Cleaners are human too
Started: Monday, December 8, 2003 14:16
Finished: Monday, December 8, 2003 14:26
There's a great piece in The Guardian today entitled Cleaners Are Human Too, about London's nearly invisible (yet massive) night time workforce, whose jobs consist of cleaning offices. Most of the people who perform these tasks working full time (or more) are barely able to make ends meet.
Some of the more general points brought up in this article agree with trends I have witnessed first hand in the service industry.
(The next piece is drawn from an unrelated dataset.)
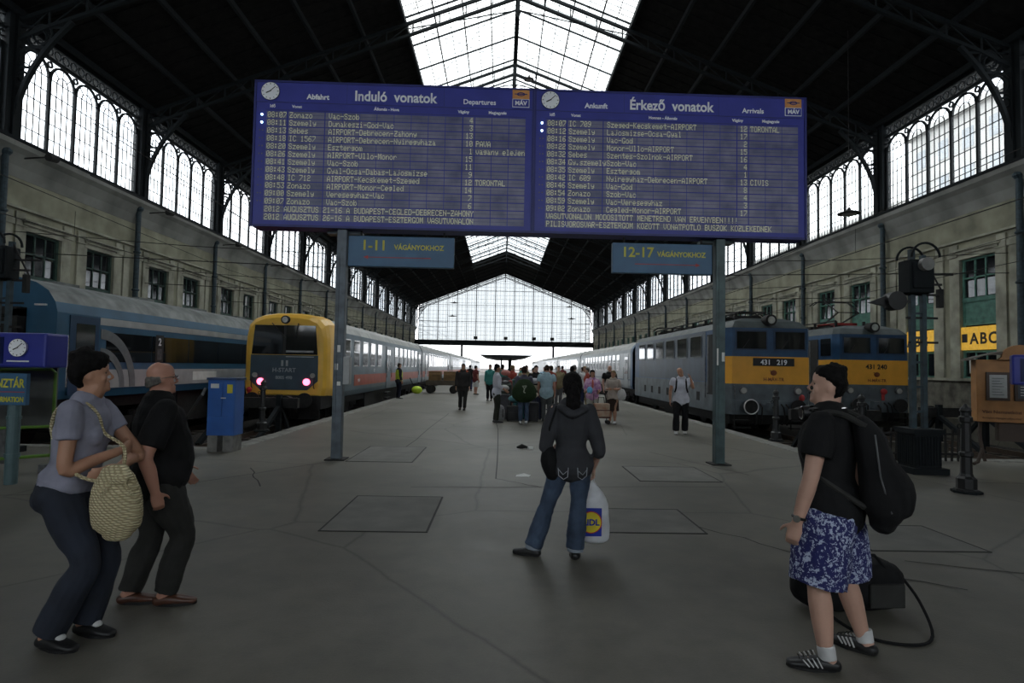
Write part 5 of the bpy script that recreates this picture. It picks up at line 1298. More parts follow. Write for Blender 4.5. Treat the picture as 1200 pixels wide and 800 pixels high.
        p2 = p+th_*hl*.3; t3 = th_*.5+d*.6+pn*curl*.8; t3 /= np.linalg.norm(t3); loft(B, [p,p2,p2+t3*hl*.25], [fr_*1.4,fr_*1.15,fr_*.9], [fr_*1.4,fr_*1.15,fr_*.9], ac, 8, 2)
        D['grip'+n] = w+d*hl*.65+pn*.012*u
    blob(B, vox, 'body', SKIN[skin], t, 2 if near else 1)
    # eyes
    m = MB()
    for s in (-1,1): c = Hd((s*.145,.292,.505)); m.ball(tuple(c), .034*hh, 10, 7)
    m.obj('eyes', EYEM, t, smooth=True)
    # shoes
    if shoe:
        for n in 'LR':
            A = []; fd = D['fd'+n]; b = D['ba'+n]; sd = np.cross(fd,V(0,0,1)); z = b[2]-.02*u
            loft(A, [b-fd*.028*u+V(0,0,-.002*u),b+fd*.02*u+V(0,0,.0),b+fd*.068*u-V(0,0,.004*u),b+fd*.110*u-V(0,0,.008*u)], [.024*u,.027*u,.029*u,.022*u], [.020*u,.022*u,.0165*u,.012*u], sd, 14, 3, True, .85)
            if shoe.get('high', True): loft(A, [b+V(0,0,.012*u)-fd*.008*u, b*.3+D['an'+n]*.7-fd*.004*u], [.027*u,.025*u], [.03*u,.027*u], sd, 12, 2, True)
            sh = blob(A, vox, 'shoe', shoe['mat'], t, 2)
            S = MB(); pr = []
            for q in range(20):
                a = 2*PI*q/20; k = .062*u+.026*u*0; x_ = (.080*u)*math.cos(a); y_ = (.031*u if math.cos(a) > -.2 else .027*u)*math.sin(a); c = b+fd*(.042*u+x_)+sd*y_; pr.append((c[0],c[1]))
            S.prism(pr, 'z', max(.001,b[2]-.021*u), max(.012,b[2]-.010*u)); S.obj('sole', shoe.get('sole', BLACK), sh)
            D['shoe'+n] = sh
    # trousers / shorts / skirt
    if bottom:
        k = bottom['kind']; A = []; ex = bottom.get('loose', 1.0)
        if k in ('trousers','shorts'):
            torso(A, 1.04, 0, .56 if not bottom.get('low') else .535, .003)
            for s in (-1,1): ell(A, V(s*.045*u,-.037*u,.50*u), (.052*u*W,.046*u*W,.052*u))
            for n in 'LR':
                h_, kn, an = D['hip'+n], D['kn'+n], D['an'+n]
                if k == 'trousers':
                    e = bottom.get('hem', 1.0); an2 = an+V(0,0,.0)
                    R_ = [.060*W,.055*W,.043*W**.5,.041*e*W**.5,.040*e]
                    limb(A, h_, kn, an2, R_, ex, 0, 4, cap=False)
                else:
                    kk = h_*-.06+kn*1.06; P_ = [h_, h_*.55+kk*.45, kk]; r = [.062*W*u*ex,.064*W*u*ex,.062*W*u*ex]; loft(A, P_, r, r, (1,0,0), 16, 4, False)
        else:
            z1 = bottom.get('z', .30); loft(A, [V(0,0,.57*u),V(0,0,.5*u),V(0,.01*u,.4*u),V(0,.01*u,z1*u)], [.08*u,.105*u,.11*u,.12*u], [.066*u,.08*u,.085*u,.095*u], n=20, cap=False)
        tr_ = blob(A, vox, {'trousers':'trousers','shorts':'shorts','skirt':'skirt'}[k], bottom['mat'], t, 2, bottom.get('wr', .006), bottom.get('wf', 14.))
        D['bottom'] = tr_
    if top:
        A = []; z0 = top.get('hem', .53); ad = top.get('loose', .006)
        torso(A, 1.06, z0, .835, ad, hemf=True)
        if top.get('hood'): loft(A, [T((-.06,-.02,.82)),T((-.045,-.06,.815)),T((0,-.08,.79)),T((.045,-.06,.815)),T((.06,-.02,.82))], [.022*u]*5, [.035*u]*5, (0,0,1), 12, 3)
        if female:
            for s in (-1,1): ell(A, T((s*.042,.054,.725)), (.04*u,.034*u,.04*u))
        sl = top.get('sleeve', .45)
        for n in 'LR':
            s_, e, w = D['sh'+n], D['el'+n], D['wr'+n]; aw = (.9 if female else 1.0)*W**.5
            lw = top.get('sw', 1.15)
            if sl <= 1:
                p = s_*(1-sl)+e*sl; P_ = [s_, s_*.5+p*.5, p]; r = [.040*aw*u,.038*aw*u*lw,.036*aw*u*lw]
            else:
                k = sl-1; p = e*(1-k)+w*k; P_ = [s_, s_*.5+e*.5, e, e*.5+p*.5, p]; r = [.040*aw*u,.036*aw*u*lw,.031*aw*u*lw,.029*aw*u*lw,.026*aw*u*lw]
            loft(A, P_, r, r, (1,0,0), 14, 4, False)
            ell(A, s_+V(0,0,-.004*u), (.041*u*aw,.041*u*aw,.040*u*aw))
        D['top'] = blob(A, vox, top.get('name','shirt'), top['mat'], t, 2, top.get('wr', .004), top.get('wf', 13.))
    # hair
    if hair:
        hm = HAIR[hair['col']]; A = []; st = hair['style']; vol = hair.get('vol', .045)
        if st != 'bald':
            pts, ra, rb = [], [], []
            lo = hair.get('low', .18)
            for z in (lo, .3, .42, .55, .66, .74):
                f, b, w = [float(np.interp(z, [q[0] for q in HEADR], [q[i] for q in HEADR])) for i in (1,2,3)]
                ff = float(np.interp(z, [.42,.55,.66,.76,.84,.9], [-.15,-.13,.08,.22,f+vol*.2,f+vol*.5]))
                if z < .3: w *= .85
                bb = b-vol; w2 = w+vol*(.9 if z > .4 else .5)
                pts.append(Hd((0,(ff+bb)/2,z+vol*max(0,(z-.7)/.3)))); ra.append(w2*hh); rb.append((ff-bb)/2*hh)
            for th in (20,38,54,68,79,87):
                c_ = math.cos(math.radians(th))**.7; z = .68+(.34+vol)*math.sin(math.radians(th)); ff = (.385+vol*.5)*c_*(1 if th > 25 else .92); bb = -(.415+vol)*c_; w2 = (.308+vol*.9)*c_
                pts.append(Hd((0,(ff+bb)/2,z))); ra.append(w2*hh); rb.append((ff-bb)/2*hh)
            loft(A, pts, ra, rb, Rh@V(1,0,0), 18, 2, True, .95)
        else:
            loft(A, [Hd(q) for q in ((-.285,.0,.43),(-.30,-.13,.44),(-.24,-.30,.42),(0,-.405,.38),(.24,-.30,.42),(.30,-.13,.44),(.285,.0,.43))], [.06*hh,.13*hh,.17*hh,.19*hh,.17*hh,.13*hh,.06*hh], [.035*hh,.045*hh,.055*hh,.055*hh,.055*hh,.045*hh,.035*hh], Rh@V(0,0,1), 12, 4)
        if st == 'ponytail':
            ell(A, Hd((0,-.50,.62)), (.16*hh,.14*hh,.16*hh), Rh); loft(A, [Hd((0,-.48,.6)),Hd((0,-.58,.35)),Hd((0,-.58,0)),Hd((.02,-.52,-.45)),Hd((.04,-.50,-.85))], [.16*hh,.28*hh,.32*hh,.27*hh,.10*hh], [.12*hh,.16*hh,.14*hh,.11*hh,.04*hh], Rh@V(1,0,0), 12, 3)
        if st == 'long':
            loft(A, [Hd((0,-.1,.75)),Hd((0,-.22,.3)),Hd((0,-.28,-.1)),Hd((0,-.26,-.5))], [.33*hh,.38*hh,.40*hh,.36*hh], [.30*hh,.22*hh,.16*hh,.10*hh], Rh@V(1,0,0), 16, 3)
        blob(A, max(vox*.9,.006), 'hair', hm, t, 1, .006 if near else .004, 45.)
    D['Hd'] = Hd; D['T'] = T; D['hh'] = hh; D['root'] = t; D['u'] = u; D['Rh'] = Rh
    return D
def cloth(name, c, **k): return mat(name, c, .85, 0, k.get('ns',7), k.get('nv',.12), .25, 220, spec=.2)
DENIM = mat('denim', (.016,.022,.038), .85, 0, 5, .25, .3, 260, col2=(.010,.013,.022)); DENL = mat('denim_light', (.055,.085,.14), .85, 0, 6, .25, .3, 260, col2=(.022,.036,.065))
CHAR = cloth('charcoal_cloth', (.035,.035,.033)); BLKC = cloth('black_cloth', (.011,.011,.012)); HOOD = cloth('hoodie_grey', (.045,.046,.052))
LILAC = cloth('lilac_cotton', (.27,.27,.34)); SHB = mat('shoe_black', (.012,.012,.013), .45, 0, 8, .1); SHBR = mat('shoe_brown', (.09,.035,.02), .4, 0, 8, .2)
WHC = cloth('white_cotton', (.60,.60,.66)); SHW = mat('shoe_white', (.6,.6,.6), .5); DNAVY = cloth('navy_cloth', (.018,.02,.035))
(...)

Over the years, I find myself gradually leaning away from my traditionally libertarian thinking, toward a more liberal stance.
From the article:
Market capitalism fragments responsibility into such tiny quantities that each individual - the banker, the contractor, the government minister - can plausibly explain away the impossibility of their taking action. (That's precisely the beauty of contracting out.) The net result of all those reasonable explanations is shocking: half the children you see on the streets of London are living in poverty.
by bouncing (2003-12-10 23:47)
Well, the fact that the working class in the West cannot make a decent living is hardly new.
I recall an episode of Micheal Moore's "The Awlful Truth" in which a Holiday Inn fired a group of staffers for trying to organize. Furthermore, because they were illegal immigrants, Holiday Inn reported them to the INS. Although that's a clear violation of workers right (retaliation for organizing), there was little they could do on their own.
But downward mobility is a real problem in the West, particularly in the workaholic societies of the US and the UK. As the addage goes, the rich get richer, the poor get poorer.